In the above scenario, someone with a 40-year mortgage, will repay £200,000, plus total interest of £231,348. On a 25 year term, they will repay £200,000, plus total interest of £133,370.

Karina Hutchins, UK Finance principal for mortgage policy, said: “The proportion of longer-term mortgages has been increasing in recent years as buyers to look for ways to stretch their affordability.

“Whilst longer mortgage terms can offer lower initial monthly repayments, the borrower will pay more in interest and have less disposable income to put into their pension if the mortgage runs for its full term.”

The figures also suggested hundreds of homeowners over the age of 70 are still taking out mortgages each year.

In the fourth quarter of 2023, people aged 30 to 39 accounted for 30,943 new mortgages lasting beyond state pension age and people aged 40 to 50 accounted for 32,305.

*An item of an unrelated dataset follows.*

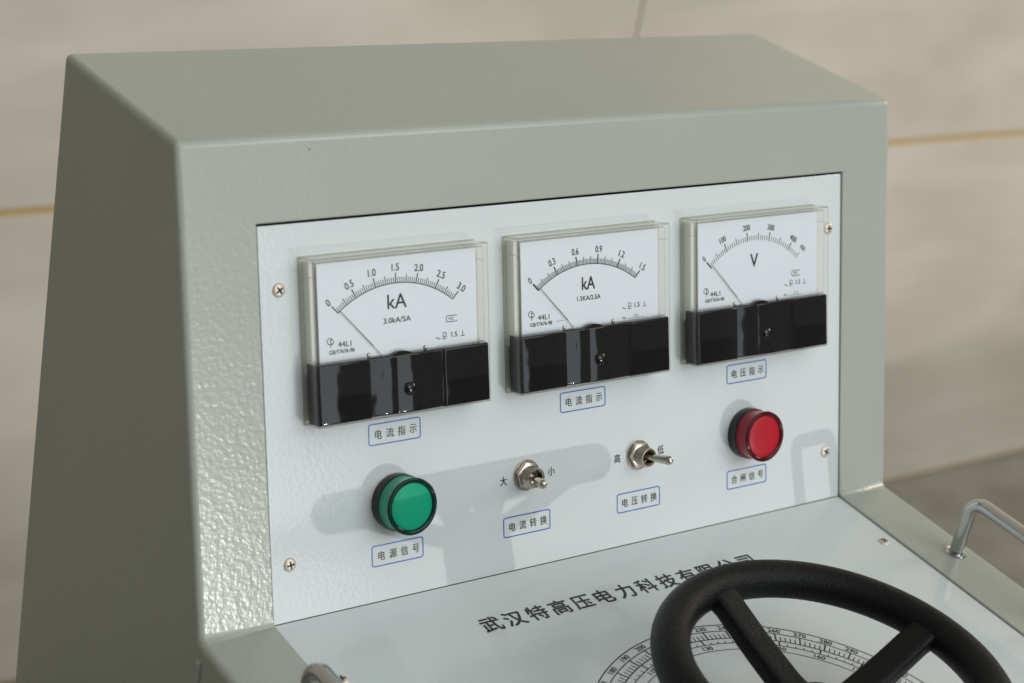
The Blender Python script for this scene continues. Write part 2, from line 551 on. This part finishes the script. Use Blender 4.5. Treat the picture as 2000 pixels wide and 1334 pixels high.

Under-30s made up 3,676 of these mortgages, people aged 50 to 59 accounted for 18,854, 60 to 69-year-olds made up 4,955 and people aged 70-plus made up 661.

In a speech to the Building Societies Association (BSA) last week, Emily Shepperd, chief operating officer of the Financial Conduct Authority (FCA) said: “Alongside longer terms we also see a greater proportion of mortgages projected to mature around state retirement age. The projected median age of a first-time buyer at maturity is now 65 years old, up from 56 in 2005.

“The proportion of mortgage customers over 67 is currently less than 2% of all loans. By 2040 this rises to 5 per cent, and by 2050 it is almost 10 per cent.

“Lending into retirement is moving from a niche to a norm.”

How to reduce the term of your mortgage

One way to reduce the term of your mortgage – if your lender allows it and you have the spare cash – is by making overpayments.

If you had a £100,000 mortgage, for example, which was set to run for 25 years at a mortgage rate of 4.5 per cent, then overpaying by £100 a month would reduce the term by six years. The overpayment would also save you £18,000 in interest over the life of the mortgage.

If you overpaid by £200 a month then the term would reduce by almost 10 years, while the overpayment saving would be more than £28,000.

Be warned, however, some mortgage providers do not allow any overpayments, although most will permit you to overpay 10 per cent of the amount you borrowed each year – so on a £100,000 mortgage you would be able to pay an extra £10,000 without incurring a fee.

The added benefit of making overpayments is that you can stop them at any time if your financial situation changes and you need to revert back to your previous regular payments.

A last thing to remember is that if you make an overpayment with the intention of reducing the term of the mortgage then make that clear to your provider as they will sometimes reduce the size of your future payments instead of decreasing the length of time you have left to pay.